Games in Russia's backyard

Meanwhile, NATO press officer Robert Pszczel told Interfax that NATO’s military exercises in Georgia were planned a long time ago and have no relation to the current political situation in the country. 


Robert Pszczel
Pszczel added that all the participants of the Partnership for Peace programme, including Russia, were extensively informed about the drills and were invited to participate.

“These exercises were not a surprise,” NATO press officer said.

Armenia, Azerbaijan, Moldova, Kazakhstan, Serbia and some other countries will also take part, though they are not NATO member countries.

Pszczel reminded that a similar drill last autumn in Armenia didn’t cause such a reaction. “Georgia is also a full-fledged member of the Partnership for Peace programme,” Pszczel pointed out.

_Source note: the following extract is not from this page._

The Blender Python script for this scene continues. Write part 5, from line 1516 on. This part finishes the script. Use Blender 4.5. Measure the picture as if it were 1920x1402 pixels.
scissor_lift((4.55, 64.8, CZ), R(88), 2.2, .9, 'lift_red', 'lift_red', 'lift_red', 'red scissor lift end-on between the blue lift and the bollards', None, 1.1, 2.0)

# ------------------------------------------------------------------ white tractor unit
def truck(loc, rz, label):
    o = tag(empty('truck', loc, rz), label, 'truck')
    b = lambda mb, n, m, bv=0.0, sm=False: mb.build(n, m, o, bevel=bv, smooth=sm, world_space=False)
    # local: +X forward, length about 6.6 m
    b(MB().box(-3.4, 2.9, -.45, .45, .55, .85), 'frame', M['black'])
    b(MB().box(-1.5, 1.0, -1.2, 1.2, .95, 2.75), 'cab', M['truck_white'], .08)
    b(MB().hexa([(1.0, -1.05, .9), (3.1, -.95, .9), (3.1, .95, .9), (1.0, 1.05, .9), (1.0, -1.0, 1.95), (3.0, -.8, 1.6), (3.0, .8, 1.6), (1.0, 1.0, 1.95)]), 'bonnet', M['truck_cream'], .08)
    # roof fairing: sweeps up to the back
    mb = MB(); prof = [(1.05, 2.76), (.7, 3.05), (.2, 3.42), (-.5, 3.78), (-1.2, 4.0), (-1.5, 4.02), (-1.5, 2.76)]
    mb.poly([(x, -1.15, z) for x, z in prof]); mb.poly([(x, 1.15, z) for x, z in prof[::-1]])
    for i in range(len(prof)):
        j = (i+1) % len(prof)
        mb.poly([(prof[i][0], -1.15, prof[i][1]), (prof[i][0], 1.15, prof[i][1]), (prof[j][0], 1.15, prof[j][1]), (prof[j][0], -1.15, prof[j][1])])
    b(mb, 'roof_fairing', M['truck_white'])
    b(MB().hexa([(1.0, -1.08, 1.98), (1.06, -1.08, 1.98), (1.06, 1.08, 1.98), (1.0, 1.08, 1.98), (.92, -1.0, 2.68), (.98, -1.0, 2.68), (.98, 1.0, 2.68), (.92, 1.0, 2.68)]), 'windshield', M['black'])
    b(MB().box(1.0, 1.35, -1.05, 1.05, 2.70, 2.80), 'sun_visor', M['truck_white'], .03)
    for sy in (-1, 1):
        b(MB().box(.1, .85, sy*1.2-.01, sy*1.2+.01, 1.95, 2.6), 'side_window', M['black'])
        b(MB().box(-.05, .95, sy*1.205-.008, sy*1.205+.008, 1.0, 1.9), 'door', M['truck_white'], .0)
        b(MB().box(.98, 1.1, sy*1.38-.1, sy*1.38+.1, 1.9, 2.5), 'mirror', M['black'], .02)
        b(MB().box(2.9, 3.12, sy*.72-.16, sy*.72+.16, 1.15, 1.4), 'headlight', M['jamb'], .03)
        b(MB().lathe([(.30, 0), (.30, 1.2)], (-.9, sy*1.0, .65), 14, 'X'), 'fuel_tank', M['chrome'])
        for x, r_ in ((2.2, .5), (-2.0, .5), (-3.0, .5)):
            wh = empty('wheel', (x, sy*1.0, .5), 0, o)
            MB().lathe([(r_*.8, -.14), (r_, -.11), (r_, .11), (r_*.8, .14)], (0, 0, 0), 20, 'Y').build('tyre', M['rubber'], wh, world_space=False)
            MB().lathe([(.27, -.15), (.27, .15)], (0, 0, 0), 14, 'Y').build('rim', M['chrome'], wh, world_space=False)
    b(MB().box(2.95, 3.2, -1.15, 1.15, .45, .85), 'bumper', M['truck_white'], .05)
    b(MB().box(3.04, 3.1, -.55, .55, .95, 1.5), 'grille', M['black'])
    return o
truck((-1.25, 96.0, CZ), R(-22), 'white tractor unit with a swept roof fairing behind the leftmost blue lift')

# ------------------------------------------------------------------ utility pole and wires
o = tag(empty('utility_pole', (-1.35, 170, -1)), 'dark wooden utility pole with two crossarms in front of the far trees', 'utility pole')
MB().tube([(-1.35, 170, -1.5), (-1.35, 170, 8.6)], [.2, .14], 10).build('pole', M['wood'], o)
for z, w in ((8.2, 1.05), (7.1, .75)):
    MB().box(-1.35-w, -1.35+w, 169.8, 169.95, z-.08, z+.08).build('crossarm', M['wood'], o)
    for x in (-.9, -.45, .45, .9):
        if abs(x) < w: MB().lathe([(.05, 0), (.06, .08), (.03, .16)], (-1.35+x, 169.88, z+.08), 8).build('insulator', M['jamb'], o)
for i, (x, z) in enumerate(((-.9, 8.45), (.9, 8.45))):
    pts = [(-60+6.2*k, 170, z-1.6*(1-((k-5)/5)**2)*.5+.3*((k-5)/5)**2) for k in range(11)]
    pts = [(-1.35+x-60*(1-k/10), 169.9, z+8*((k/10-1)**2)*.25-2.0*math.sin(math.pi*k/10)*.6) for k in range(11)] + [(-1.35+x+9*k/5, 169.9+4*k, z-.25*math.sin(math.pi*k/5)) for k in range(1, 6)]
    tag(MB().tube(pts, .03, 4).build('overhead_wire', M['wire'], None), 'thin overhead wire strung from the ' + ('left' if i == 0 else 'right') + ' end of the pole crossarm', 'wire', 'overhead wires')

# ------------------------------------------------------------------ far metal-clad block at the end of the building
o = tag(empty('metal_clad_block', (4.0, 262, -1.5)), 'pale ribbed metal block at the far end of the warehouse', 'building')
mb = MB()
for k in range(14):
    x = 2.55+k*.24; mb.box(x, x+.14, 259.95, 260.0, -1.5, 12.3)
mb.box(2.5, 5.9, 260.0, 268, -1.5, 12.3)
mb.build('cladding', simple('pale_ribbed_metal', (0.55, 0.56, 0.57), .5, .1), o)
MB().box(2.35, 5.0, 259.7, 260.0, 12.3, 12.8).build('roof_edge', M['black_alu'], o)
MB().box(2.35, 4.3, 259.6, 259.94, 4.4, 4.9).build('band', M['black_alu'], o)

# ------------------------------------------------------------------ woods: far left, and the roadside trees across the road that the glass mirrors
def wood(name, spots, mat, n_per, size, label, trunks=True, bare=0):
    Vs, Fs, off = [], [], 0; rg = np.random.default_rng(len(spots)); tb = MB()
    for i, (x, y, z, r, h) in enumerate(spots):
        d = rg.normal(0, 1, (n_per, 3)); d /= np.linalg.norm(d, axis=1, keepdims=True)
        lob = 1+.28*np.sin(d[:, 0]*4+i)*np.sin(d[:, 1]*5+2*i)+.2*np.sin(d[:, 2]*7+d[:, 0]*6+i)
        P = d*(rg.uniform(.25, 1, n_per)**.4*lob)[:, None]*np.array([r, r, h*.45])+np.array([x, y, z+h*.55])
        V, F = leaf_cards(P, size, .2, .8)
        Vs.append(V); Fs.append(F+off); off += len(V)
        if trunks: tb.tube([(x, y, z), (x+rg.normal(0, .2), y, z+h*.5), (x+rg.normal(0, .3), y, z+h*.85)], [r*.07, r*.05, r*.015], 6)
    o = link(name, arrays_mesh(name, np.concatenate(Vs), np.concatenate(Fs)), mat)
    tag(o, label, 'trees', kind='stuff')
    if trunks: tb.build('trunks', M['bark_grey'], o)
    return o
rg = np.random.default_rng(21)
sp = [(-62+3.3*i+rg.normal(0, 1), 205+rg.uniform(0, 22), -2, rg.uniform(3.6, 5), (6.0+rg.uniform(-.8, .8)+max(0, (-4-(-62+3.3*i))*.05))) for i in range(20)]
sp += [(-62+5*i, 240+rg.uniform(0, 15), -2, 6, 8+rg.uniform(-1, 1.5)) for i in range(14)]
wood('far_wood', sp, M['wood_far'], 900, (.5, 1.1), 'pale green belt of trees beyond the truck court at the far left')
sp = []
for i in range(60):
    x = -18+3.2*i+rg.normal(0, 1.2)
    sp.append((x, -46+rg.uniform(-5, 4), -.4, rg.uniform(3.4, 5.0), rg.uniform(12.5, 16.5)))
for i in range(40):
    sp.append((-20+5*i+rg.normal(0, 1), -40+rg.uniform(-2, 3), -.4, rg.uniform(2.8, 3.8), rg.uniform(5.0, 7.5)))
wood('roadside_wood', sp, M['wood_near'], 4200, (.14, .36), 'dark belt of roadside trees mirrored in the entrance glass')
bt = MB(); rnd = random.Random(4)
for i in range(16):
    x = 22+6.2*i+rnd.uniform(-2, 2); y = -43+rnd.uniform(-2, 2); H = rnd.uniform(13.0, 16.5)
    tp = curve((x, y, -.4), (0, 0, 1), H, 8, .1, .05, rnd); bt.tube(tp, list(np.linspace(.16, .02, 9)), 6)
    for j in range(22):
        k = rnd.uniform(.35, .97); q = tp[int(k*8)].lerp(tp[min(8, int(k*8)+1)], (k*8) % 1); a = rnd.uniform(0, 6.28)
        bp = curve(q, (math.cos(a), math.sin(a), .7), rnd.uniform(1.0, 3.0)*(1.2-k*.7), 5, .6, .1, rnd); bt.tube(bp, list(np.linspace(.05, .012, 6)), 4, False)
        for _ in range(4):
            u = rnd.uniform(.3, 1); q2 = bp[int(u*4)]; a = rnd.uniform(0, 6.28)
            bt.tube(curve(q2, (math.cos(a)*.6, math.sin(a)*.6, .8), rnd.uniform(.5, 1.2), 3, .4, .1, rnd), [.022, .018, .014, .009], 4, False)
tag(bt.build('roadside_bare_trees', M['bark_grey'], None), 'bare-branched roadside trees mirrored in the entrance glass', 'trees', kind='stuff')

But NATO could have called off the maneuvers, had it decided not to repair its relations with Russia, suggests Mikhail Troitsky from Moscow State University of International Relations:

“Once the relations with Russia have been mended and that has been acknowledged by both sides, it’s become an important issue, a matter of prestige for the alliance to show it’s not backing out of its support for Georgia, or, as they say, for Georgian democracy,” says Troitsky.

The Cooperative Longbow/Lancer 2009 exercise is scheduled to start on May 6 under the aegis of NATO. The timing of the event is particularly sensitive because opposition forces in Georgia are currently holding mass protests.

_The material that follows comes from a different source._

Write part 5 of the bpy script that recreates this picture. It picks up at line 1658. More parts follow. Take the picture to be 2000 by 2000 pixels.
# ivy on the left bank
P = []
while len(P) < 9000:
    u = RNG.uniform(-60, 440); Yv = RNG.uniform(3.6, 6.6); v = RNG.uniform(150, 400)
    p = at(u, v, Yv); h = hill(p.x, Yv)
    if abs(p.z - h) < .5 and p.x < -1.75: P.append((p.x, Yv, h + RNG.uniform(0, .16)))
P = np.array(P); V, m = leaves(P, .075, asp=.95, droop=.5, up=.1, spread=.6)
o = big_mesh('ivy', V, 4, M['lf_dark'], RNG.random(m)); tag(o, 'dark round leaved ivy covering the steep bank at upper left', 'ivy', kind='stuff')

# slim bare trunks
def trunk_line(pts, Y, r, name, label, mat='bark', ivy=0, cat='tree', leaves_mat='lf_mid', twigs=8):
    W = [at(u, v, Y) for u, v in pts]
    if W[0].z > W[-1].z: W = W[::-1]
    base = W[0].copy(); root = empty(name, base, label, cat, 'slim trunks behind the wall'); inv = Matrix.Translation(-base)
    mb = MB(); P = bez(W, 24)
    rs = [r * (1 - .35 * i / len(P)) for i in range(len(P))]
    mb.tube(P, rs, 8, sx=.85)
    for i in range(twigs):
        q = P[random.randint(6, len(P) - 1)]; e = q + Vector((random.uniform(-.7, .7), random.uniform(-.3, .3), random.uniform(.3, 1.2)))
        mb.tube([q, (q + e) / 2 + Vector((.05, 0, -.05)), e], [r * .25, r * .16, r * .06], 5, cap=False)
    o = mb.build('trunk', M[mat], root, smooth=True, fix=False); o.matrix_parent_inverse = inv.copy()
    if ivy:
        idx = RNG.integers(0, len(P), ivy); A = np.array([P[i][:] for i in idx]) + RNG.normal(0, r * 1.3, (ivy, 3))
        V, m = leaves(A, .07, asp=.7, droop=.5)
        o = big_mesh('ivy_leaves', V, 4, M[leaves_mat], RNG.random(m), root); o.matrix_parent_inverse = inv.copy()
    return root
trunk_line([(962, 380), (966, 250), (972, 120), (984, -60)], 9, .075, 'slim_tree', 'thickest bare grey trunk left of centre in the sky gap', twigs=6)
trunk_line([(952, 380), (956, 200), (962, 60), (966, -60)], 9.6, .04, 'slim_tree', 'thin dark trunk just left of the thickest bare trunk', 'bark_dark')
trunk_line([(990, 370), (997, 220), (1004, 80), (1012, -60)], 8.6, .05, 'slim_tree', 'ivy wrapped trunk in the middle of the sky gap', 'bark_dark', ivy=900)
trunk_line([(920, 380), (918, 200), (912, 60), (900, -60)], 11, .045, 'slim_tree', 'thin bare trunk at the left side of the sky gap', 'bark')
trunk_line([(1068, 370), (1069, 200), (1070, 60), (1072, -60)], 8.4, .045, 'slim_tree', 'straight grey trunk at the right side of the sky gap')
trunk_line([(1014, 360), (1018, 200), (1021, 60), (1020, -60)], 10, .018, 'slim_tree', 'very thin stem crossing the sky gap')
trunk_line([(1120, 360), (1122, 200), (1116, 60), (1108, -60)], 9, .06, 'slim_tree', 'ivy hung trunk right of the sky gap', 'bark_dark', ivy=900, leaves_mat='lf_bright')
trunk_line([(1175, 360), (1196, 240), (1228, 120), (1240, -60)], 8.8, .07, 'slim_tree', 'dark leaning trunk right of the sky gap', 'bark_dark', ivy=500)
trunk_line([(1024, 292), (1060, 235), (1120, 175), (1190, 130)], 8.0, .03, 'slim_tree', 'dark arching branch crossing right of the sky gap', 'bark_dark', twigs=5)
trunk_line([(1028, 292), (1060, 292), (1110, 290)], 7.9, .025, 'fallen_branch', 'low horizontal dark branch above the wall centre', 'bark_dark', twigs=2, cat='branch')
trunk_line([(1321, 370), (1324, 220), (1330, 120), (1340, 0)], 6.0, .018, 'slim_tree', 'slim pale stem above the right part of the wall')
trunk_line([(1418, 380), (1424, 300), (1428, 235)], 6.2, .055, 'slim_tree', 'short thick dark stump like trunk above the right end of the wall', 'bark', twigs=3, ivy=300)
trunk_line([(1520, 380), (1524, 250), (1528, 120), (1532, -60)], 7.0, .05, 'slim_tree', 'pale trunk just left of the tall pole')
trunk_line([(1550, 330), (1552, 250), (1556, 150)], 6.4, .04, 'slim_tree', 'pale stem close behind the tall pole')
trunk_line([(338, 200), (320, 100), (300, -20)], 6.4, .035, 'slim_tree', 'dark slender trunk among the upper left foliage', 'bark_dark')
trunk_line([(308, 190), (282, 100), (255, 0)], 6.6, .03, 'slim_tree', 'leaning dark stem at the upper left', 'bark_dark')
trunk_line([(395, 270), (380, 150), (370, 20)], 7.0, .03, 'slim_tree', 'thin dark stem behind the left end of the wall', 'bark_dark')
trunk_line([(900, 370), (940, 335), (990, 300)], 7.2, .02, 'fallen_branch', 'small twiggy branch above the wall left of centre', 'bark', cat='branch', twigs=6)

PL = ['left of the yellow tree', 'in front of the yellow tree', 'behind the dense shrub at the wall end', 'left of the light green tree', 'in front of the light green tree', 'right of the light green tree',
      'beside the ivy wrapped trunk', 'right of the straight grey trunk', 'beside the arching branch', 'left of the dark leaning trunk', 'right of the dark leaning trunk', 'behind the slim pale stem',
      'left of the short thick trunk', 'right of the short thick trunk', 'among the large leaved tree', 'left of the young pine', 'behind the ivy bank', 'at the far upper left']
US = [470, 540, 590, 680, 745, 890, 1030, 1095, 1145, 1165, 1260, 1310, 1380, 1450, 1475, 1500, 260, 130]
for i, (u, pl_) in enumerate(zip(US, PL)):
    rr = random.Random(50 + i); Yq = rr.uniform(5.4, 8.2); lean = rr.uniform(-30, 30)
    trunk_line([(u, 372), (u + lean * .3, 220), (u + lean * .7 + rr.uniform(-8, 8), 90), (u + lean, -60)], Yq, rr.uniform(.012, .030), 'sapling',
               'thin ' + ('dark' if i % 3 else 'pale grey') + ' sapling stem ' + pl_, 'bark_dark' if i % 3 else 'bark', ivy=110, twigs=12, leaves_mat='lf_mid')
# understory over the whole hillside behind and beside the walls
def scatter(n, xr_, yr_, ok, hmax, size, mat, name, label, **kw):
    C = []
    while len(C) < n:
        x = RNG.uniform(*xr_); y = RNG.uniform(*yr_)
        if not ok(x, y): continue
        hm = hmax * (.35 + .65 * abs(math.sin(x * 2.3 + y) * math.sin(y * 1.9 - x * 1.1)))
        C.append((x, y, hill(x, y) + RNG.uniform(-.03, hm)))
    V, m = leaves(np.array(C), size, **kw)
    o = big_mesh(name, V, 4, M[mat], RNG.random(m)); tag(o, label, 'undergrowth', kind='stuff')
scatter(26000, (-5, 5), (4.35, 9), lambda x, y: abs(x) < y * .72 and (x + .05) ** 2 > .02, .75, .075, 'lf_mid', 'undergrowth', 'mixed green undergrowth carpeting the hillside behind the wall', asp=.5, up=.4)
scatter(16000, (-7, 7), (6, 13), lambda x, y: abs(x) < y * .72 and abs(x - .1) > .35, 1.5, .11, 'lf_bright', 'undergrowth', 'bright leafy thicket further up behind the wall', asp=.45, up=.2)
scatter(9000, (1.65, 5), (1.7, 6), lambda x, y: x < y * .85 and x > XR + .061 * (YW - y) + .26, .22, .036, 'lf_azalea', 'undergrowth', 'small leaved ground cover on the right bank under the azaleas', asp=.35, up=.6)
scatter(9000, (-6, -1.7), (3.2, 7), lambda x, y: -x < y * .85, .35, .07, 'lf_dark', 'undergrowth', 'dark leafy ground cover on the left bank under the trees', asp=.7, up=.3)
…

The international exercise at the Georgian military base of Visani will involve 900 troops from 23 NATO members and partners. The month-long event will include staff and field training.

Georgia is eager to join the North Atlantic Treaty Organisation. The issue is one of the major stumbling blocks in the alliance’s relationship with Russia. Were Tbilisi to join NATO, Moscow believes its security would be compromised. So far Georgia’s accession has been put on hold by NATO.